Gibson's wife was a granddaughter of Weetman Pearson, 1st Viscount Cowdray and founder of a family business with an extensive range of interests, among them oil, banking and publishing. The latter included the Westminster Press group of provincial newspapers which Gibson joined as a trainee journalist in 1947, soon rising to become editorial director. In due course, he joined the boards of the Financial Times, The Economist and S. Pearson and Son, the holding company. He was appointed chairman of the book-publishing arm, Longman Pearson, in 1967 and of the Financial Times in 1975. He was group chairman from 1978 to 1983.
In 1972 he was appointed chairman of the Arts Council. His five-year term coincided with a period of rapid inflation and the budgetary crises of the Labour government, reducing the Council's grant after a long period of growth. Charges of "élitism" were beginning to be made and there was criticism of policies which were based, some thought, on too narrow and traditional a view of the arts. Gibson's leadership was firm through this difficult time and he was notably successful in directing resources away from London and in resisting pressure from the Treasury to merge the Royal Opera with English National Opera.

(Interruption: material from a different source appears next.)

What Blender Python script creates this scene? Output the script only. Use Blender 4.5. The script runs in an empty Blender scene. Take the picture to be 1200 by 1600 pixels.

When he became Chairman of the National Trust in 1977, he already knew it well, having been a member of the Executive Committee since 1963. He had also been one of the small group, chaired by Sir Henry Benson, which the Trust had commissioned in 1968 to conduct a far-reaching and, as it turned out, highly influential review of its management, organisation and responsibilities. His enjoyment of this new job after years of wrangling with politicians was immediately apparent; he seemed to feel he had come among friends. The values which motivate those who work for the National Trust were his values. He believed in its purposes and cared deeply about the buildings, countryside and great collections which it held as the nation's trustee.
During his time as Chairman membership rapidly increased, passing the million mark in 1980, and with his help and encouragement many of the Trust's greatest treasures were acquired, among them Kedleston Hall, Belton House, Fountains Abbey, Canons Ashby and 3,000 acres of the famous Pennine massif of Kinder Scout.
In 1983 he chaired an extraordinary general meeting convened by a group of members who objected to the granting of a lease for the extension of an MoD Communications Centre beneath Trust land in the Chilterns. One of the resolutions called for a vote of no confidence in the chairman. It was a measure of Gibson's authority, as well as of the respect and affection in which he was held, that the motion was defeated by a massive majority.
It was, however, a defining moment for the Trust: the members had been taken by surprise and had taken the Council to task. It was Gibson's wise conclusion that the Council should in future be involved in all decisions about the use of inalienable land.
Gibson was chairman of the Advisory Council of the Victoria and Albert Museum; a director of the Royal Opera House; a trustee of Glyndebourne; a member of the executive committee of the National Art Collections Fund and an adviser to the Gulbenkian Foundation. He was made a life peer in 1975.
He died at Penns-in-the-Rocks, his home in Sussex, where he and his wife created a beautiful garden which was a source of constant joy to them both.